GREEN FEES:** Mike Green, the Bengals' new fullback, played a year in Tennessee with the man he is trying to replace in Cincinnati, Lorenzo Neal. The 6-foot, 250-pounder knows there are differences when it comes to blocking, as well as differences between the running backs he is blocking for in the Bengals' Corey Dillon and the Titans' Eddie George.

"I'm not a guy who is going to knock anybody out like Lorenzo could, but I get the job done," Green

said. "You can get in the way of guys and there are some tricks of the trade. I'm not a bruiser like Lorenzo, but I'm shiftier. I can get probably get things done in a different way. I can catch the ball out of the backfield well and I can play running back."

Green was shifty enough to play running back in Barcelona and set NFL Europe's single-season rushing record in 2001 with 1,057 yards on 5.8 yards per carry. But he is a blocking back here after helping George to a 1,000-yard season last year.

"Oh my goodness, Corey Dillon is one of the best backs in the league," Green said earlier this week. "He has it all. He's very strong, he's fast, he's physical. Eddie is a little taller guy and it takes him a little longer to get to the hole (compared) to Corey. You won't have to hold your block real long with Corey. He gets in and out."

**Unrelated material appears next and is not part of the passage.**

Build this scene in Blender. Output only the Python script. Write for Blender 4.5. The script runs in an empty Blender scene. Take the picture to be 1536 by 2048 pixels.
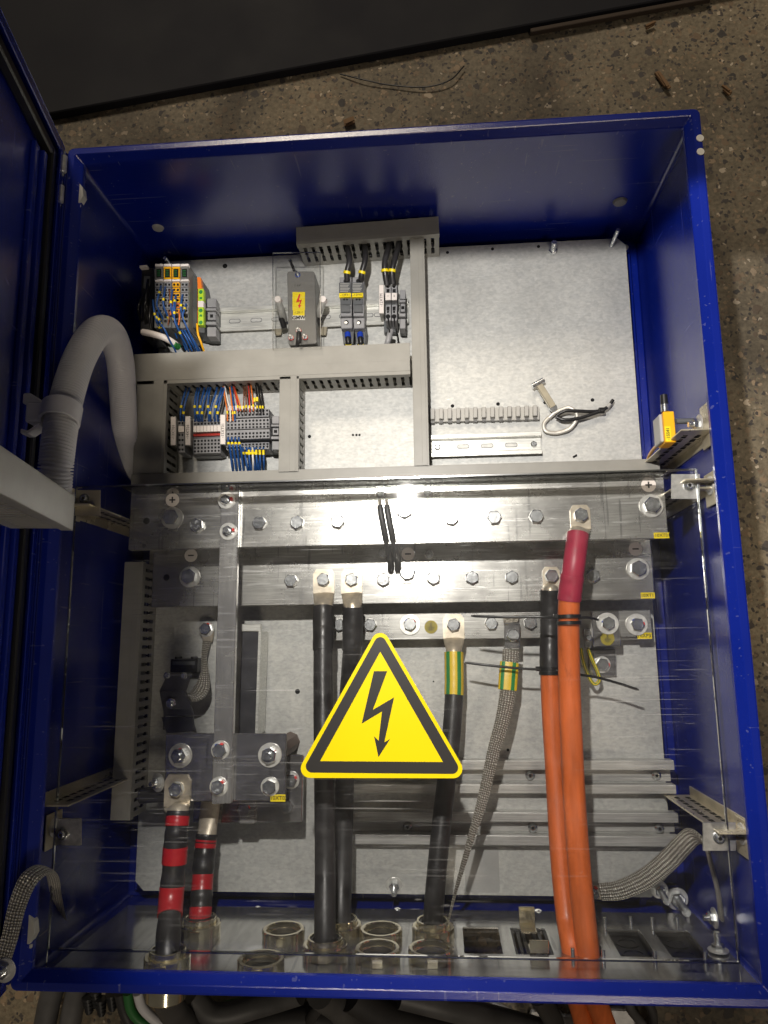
import bpy, bmesh, math, random
from mathutils import Vector, Matrix, Euler
random.seed(7)
scene = bpy.context.scene
COL = scene.collection

# ---------------------------------------------------------------- camera
CAM_LOC = Vector((0.0697, -0.1383, 1.1302)); CAM_ROT = Euler((0.1739, 0.0774, -0.0119), 'XYZ'); FPX = 1478.09
cam = bpy.data.cameras.new('camera'); cam_o = bpy.data.objects.new('camera', cam); COL.objects.link(cam_o)
cam_o.location = CAM_LOC; cam_o.rotation_euler = CAM_ROT
cam.sensor_fit = 'VERTICAL'; cam.sensor_height = 24; cam.lens = 24*FPX/2048
cam.clip_start = 0.01; cam.clip_end = 50
scene.camera = cam_o
# ---------------------------------------------------------------- world + lamps
w = bpy.data.worlds.new('World'); scene.world = w; w.use_nodes = True
w.node_tree.nodes['Background'].inputs[0].default_value = (0.9, 0.8, 0.66, 1)
w.node_tree.nodes['Background'].inputs[1].default_value = 0.06
def lamp(kind, name, loc, target, energy, color, **kw):
    l = bpy.data.lights.new(name, kind); l.energy = energy; l.color = color
    for k, v in kw.items(): setattr(l, k, v)
    o = bpy.data.objects.new(name, l); COL.objects.link(o); o.location = loc
    o.rotation_euler = (Vector(target)-Vector(loc)).to_track_quat('-Z', 'Y').to_euler()
    return o
torch = lamp('SPOT', 'hand_torch', (-0.006, 0.215, 1.13), (0.125, -0.075, 0.045), 46, (1, 0.955, 0.90),
             spot_size=math.radians(64), spot_blend=0.07, shadow_soft_size=0.013)
# soft shadow edges of an unseen blocker, painted into torch strength (far and left side)
torch.rotation_euler = (0, 0, 0); torch.data.spot_size = math.radians(92); torch.data.spot_blend = .35
torch.data.use_nodes = True; _t = torch.data.node_tree
def _tn(k, **kw):
    n = _t.nodes.new(k)
    for a, b in kw.items(): setattr(n, a, b)
    return n
def _math(op, a, b=None, c=None):
    n = _tn('ShaderNodeMath', operation=op)
    for i, v in enumerate((a, b, c)):
        if v is None: continue
        if isinstance(v, (int, float)): n.inputs[i].default_value = v
        else: _t.links.new(v, n.inputs[i])
    return n.outputs[0]
def _edge(val, lo, hi):
    n = _tn('ShaderNodeMapRange', interpolation_type='SMOOTHSTEP'); _t.links.new(val, n.inputs[0])
    n.inputs[1].default_value = lo; n.inputs[2].default_value = hi; return n.outputs[0]
_tc = _tn('ShaderNodeTexCoord'); _sx = _tn('ShaderNodeSeparateXYZ'); _t.links.new(_tc.outputs['Normal'], _sx.inputs[0])
_nz = _math('ABSOLUTE', _sx.outputs[2]); _bx = _math('DIVIDE', _sx.outputs[0], _nz); _by = _math('DIVIDE', _sx.outputs[1], _nz)
_left = _math('MAXIMUM', _edge(_bx, -.29, -.215), _math('MULTIPLY', _edge(_by, .055, .085), _edge(_bx, -.34, -.31)))
_left = _math('MAXIMUM', _left, _math('MULTIPLY', _edge(_by, -.50, -.62), _edge(_bx, -.40, -.28)))
_shadow_mask = _math('MULTIPLY', _edge(_by, .234, .216), _left)
_em = _t.nodes.get('Emission') or _tn('ShaderNodeEmission'); _t.links.new(_shadow_mask, _em.inputs['Strength'])
hall = lamp('AREA', 'hall_lamp', (-.62, 2.95, 3.6), (0, 0, 0), 85, (1, 0.87, 0.70), size=0.8)
hall2 = lamp('AREA', 'hall_lamp_right', (0.9, -2.5, 3.7), (0, 0, 0), 32, (1, 0.87, 0.70), size=0.8)
scene.view_settings.view_transform = 'Standard'; scene.view_settings.look = 'None'
scene.view_settings.exposure = 0.0; scene.view_settings.gamma = 1
scene.cycles.max_bounces = 12; scene.cycles.transparent_max_bounces = 16

# ---------------------------------------------------------------- helpers
_M = CAM_ROT.to_matrix()
def _ray(u, v): return _M @ Vector(((u-768)/FPX, (1024-v)/FPX, -1))
def P(u, v, z):   # a measured spot of the photo at its real height z
    d = _ray(u, v); return CAM_LOC + d*((z-CAM_LOC.z)/d.z)
def PY(u, v, y):
    d = _ray(u, v); return CAM_LOC + d*((y-CAM_LOC.y)/d.y)
def PX(u, v, x):
    d = _ray(u, v); return CAM_LOC + d*((x-CAM_LOC.x)/d.x)
ZP = 0.045

class MB:
    def __init__(s): s.v = []; s.f = []; s.sm = []; s.uv = []; s.mi = []
    def add(s, vs, fs, sm=False, uvs=None, mi=0):
        b = len(s.v); s.v += [Vector(a) for a in vs]
        for i, f in enumerate(fs):
            s.f.append([b+k for k in f]); s.sm.append(sm); s.mi.append(mi)
            s.uv.append(uvs[i] if uvs else None)
        return s
    def box(s, x0, x1, y0, y1, z0, z1, mi=0):
        x0, x1 = min(x0, x1), max(x0, x1); y0, y1 = min(y0, y1), max(y0, y1); z0, z1 = min(z0, z1), max(z0, z1)
        return s.add([(x0,y0,z0),(x1,y0,z0),(x1,y1,z0),(x0,y1,z0),(x0,y0,z1),(x1,y0,z1),(x1,y1,z1),(x0,y1,z1)],
              [(3,2,1,0),(4,5,6,7),(0,1,5,4),(1,2,6,5),(2,3,7,6),(3,0,4,7)], mi=mi)
    def obox(s, c, ax, ay, az, hx, hy, hz, mi=0):   # oriented box
        c = Vector(c); ax, ay, az = [Vector(a).normalized() for a in (ax, ay, az)]
        vs = [c+ax*hx*i+ay*hy*j+az*hz*k for k in (-1,1) for j in (-1,1) for i in (-1,1)]
        return s.add(vs, [(2,3,1,0),(4,5,7,6),(0,1,5,4),(1,3,7,5),(3,2,6,7),(2,0,4,6)], mi=mi)
    def prism(s, pts, z0, z1, mi=0):                # polygon xy, ccw
        a = sum(pts[i][0]*pts[(i+1)%len(pts)][1]-pts[(i+1)%len(pts)][0]*pts[i][1] for i in range(len(pts)))
        if a < 0: pts = pts[::-1]
        n = len(pts); vs = [(p[0],p[1],z0) for p in pts]+[(p[0],p[1],z1) for p in pts]
        return s.add(vs, [tuple(range(n))[::-1], tuple(range(n, 2*n))]+[(i,(i+1)%n,n+(i+1)%n,n+i) for i in range(n)], mi=mi)
    def pq(s, corners, zt, zb, mi=0):               # footprint measured at height zt
        return s.prism([tuple(P(u,v,zt)[:2]) for u, v in corners], zb, zt, mi)
    def cyl(s, c, axis, r, h, n=24, r2=None, sm=True, mi=0, rot=0.0):
        c = Vector(c); a = Vector(axis).normalized(); t = a.orthogonal().normalized(); b = a.cross(t)
        r2 = r if r2 is None else r2
        vs = []
        for k, (rr, hh) in enumerate(((r, 0), (r2, h))):
            for i in range(n):
                q = 2*math.pi*i/n+rot; vs.append(c+a*hh+(t*math.cos(q)+b*math.sin(q))*rr)
        s.add(vs, [(i,(i+1)%n,n+(i+1)%n,n+i) for i in range(n)], sm, mi=mi)
        return s.add(vs, [tuple(range(n))[::-1], tuple(range(n,2*n))], mi=mi)
    def ring(s, c, axis, ro, ri, h, n=32, mi=0, sm=True, flats=0):
        c = Vector(c); a = Vector(axis).normalized(); t = a.orthogonal().normalized(); b = a.cross(t)
        def circ(r, hh, fl=0):
            o = []
            for i in range(n):
                q = 2*math.pi*i/n; k = r
                if fl: k = r*min(1.0, math.cos(math.pi/fl)*1.06/math.cos(((q) % (2*math.pi/fl))-math.pi/fl))
                o.append(c+a*hh+(t*math.cos(q)+b*math.sin(q))*k)
            return o
        e = min(h*.15, (ro-ri)*.2)
        L = [circ(ri,0),circ(ro,0,flats),circ(ro,h-e,flats),circ(ro-e,h,flats),circ(ri+e,h),circ(ri,h-e)]
        vs = [p for l in L for p in l]; m = len(L)
        for k in range(m):
            k2 = (k+1) % m
            s.add(vs, [(k*n+i,k*n+(i+1)%n,k2*n+(i+1)%n,k2*n+i) for i in range(n)], sm and k in (1,2,4,5), mi=mi)
        return s
    def tube(s, pts, r, rt=None, side=(1,0,0), n=14, caps=True, mi=0, sm=True):
        pts = [Vector(p) for p in pts]; m = len(pts)
        r = r if isinstance(r, (list, tuple)) else [r]*m
        rt = r if rt is None else (rt if isinstance(rt, (list, tuple)) else [rt]*m)
        vs = []; L = 0; Ls = []; sd = Vector(side)
        for i, p in enumerate(pts):
            d = (pts[min(i+1,m-1)]-pts[max(i-1,0)]).normalized()
            sd = (sd-d*sd.dot(d))
            if sd.length < 1e-5: sd = d.orthogonal()
            sd.normalize(); up = d.cross(sd)
            if i: L += (p-pts[i-1]).length
            Ls.append(L)
            for k in range(n):
                q = 2*math.pi*k/n; vs.append(p+sd*math.cos(q)*r[i]+up*math.sin(q)*rt[i])
        fs = []; uvs = []
        for i in range(m-1):
            for k in range(n):
                fs.append((i*n+k, i*n+(k+1)%n, (i+1)*n+(k+1)%n, (i+1)*n+k))
                uvs.append([(Ls[i],k/n),(Ls[i],(k+1)/n),(Ls[i+1],(k+1)/n),(Ls[i+1],k/n)])
        s.add(vs, fs, sm, uvs, mi)
        if caps: s.add(vs[:n]+vs[-n:], [tuple(range(n))[::-1], tuple(range(n,2*n))], mi=mi)
        return s
    def mesh(s, name, mats, off=Vector((0,0,0))):
        me = bpy.data.meshes.new(name); me.from_pydata([tuple(v-off) for v in s.v], [], s.f)
        me.polygons.foreach_set('use_smooth', s.sm); me.polygons.foreach_set('material_index', s.mi)
        if any(s.uv):
            ul = me.uv_layers.new(name='uv'); k = 0
            for f, u in zip(s.f, s.uv):
                for j in range(len(f)):
                    if u: ul.data[k].uv = u[j]
                    k += 1
        for m in (mats if isinstance(mats, (list, tuple)) else [mats]): me.materials.append(m)
        me.validate(); me.update()
        return me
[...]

This is the way the NFL is. Last week, when he was still with the Titans, Green said the coaches lined him up ahead of Greg Comella at fullback. The next day, he heard he was released because of salary-cap reasons and he was on waivers. The next day he came to Cincinnati, where he is the most experienced fullback (two playoff starts) with the departure of Neal and Nicolas Luchey.

"It's been a roller coaster last couple of days," Green said. "I think I'm in a good situation. I'm coming in with a new coach with a new off-season program. The guys are telling me everything they're doing is new, so it's a good time to be here."